The next kilometer into the cave was a lot easier going with a broader stream to wade through that flowed with a lot more force making the bottom smoother and easier to wade. Though the stream and the cave continued on for another three kilometers we stopped and climbed up a rock face out of the water into a dry section of the cave. We'd climbed up to enter a section of the cave that the local Mayans had used for blood letting rituals and human sacrifice. As we climbed further and further into this section of the caves the chambers seemed to get bigger and bigger and there were more Mayan vessels which were used for rituals and sacrifices. Eventually we started seeing human remains in the forms of skulls and bones.
At the end of a massive chamber lined with stalactites, stalagmites and columns we entered another narrow gap and after several more scrambles and climbs we had to go up via a ladder to the next ledge. A few meters in we saw the cave's highlight an almost complete skeleton of a female that had been sacrificed. After taking some photos our guide asked for all light to be switched off and as we sat there in the pitch black he talked us through the likely ritual (which archaeologists) that this young woman had witnessed in her last minutes of life and then left us in silence to contemplate........

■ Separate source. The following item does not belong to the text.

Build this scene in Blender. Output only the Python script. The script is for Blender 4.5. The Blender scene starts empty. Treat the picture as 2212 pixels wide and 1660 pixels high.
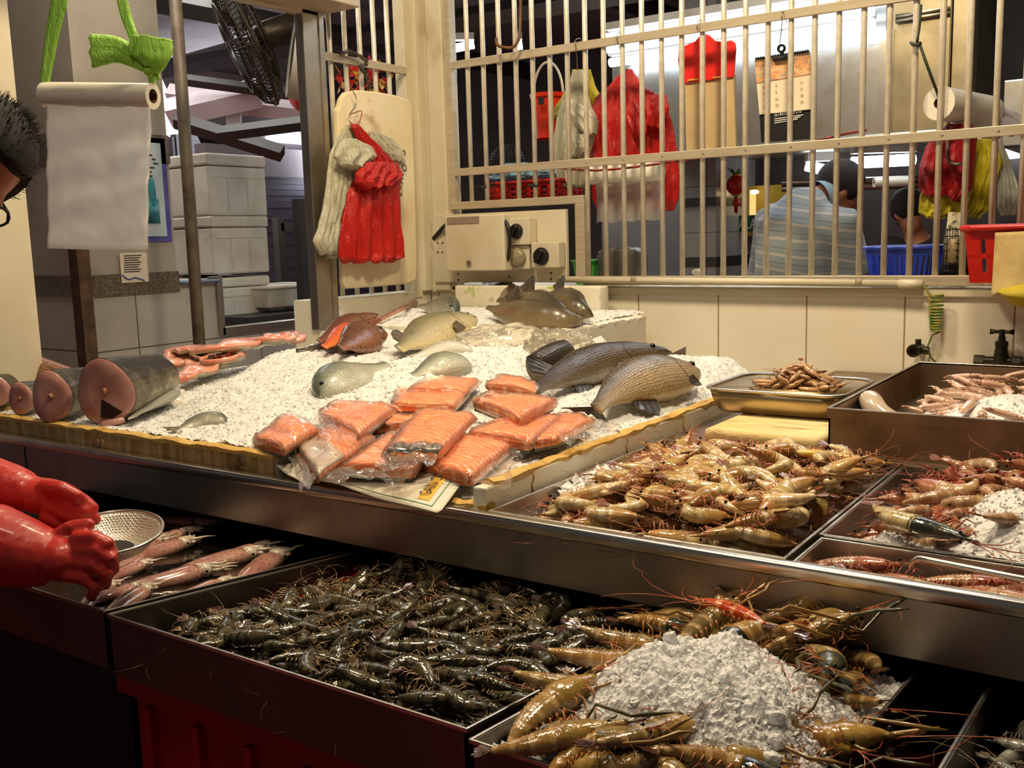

It was an amazing experience probably due to the varied terrain and the fact that the cave has only been open for tours for the last 5-6 years (only discovered in the late 1990's). It was raw with no installed lighting and no smooth path to walk on as many other tourist caves. The shame is that for the long term preservation of the cave, as tourism to this area of Belize increases it will probably need to be 'sanitised'. From the Mayan sites I've seen so far on the Yucatan this was probably the most spectacular both from a cultural significance and natural wonder vantage points yet it was the only one I've seen without a World Heritage listing - the Belizian government need to pull their finger out on this one.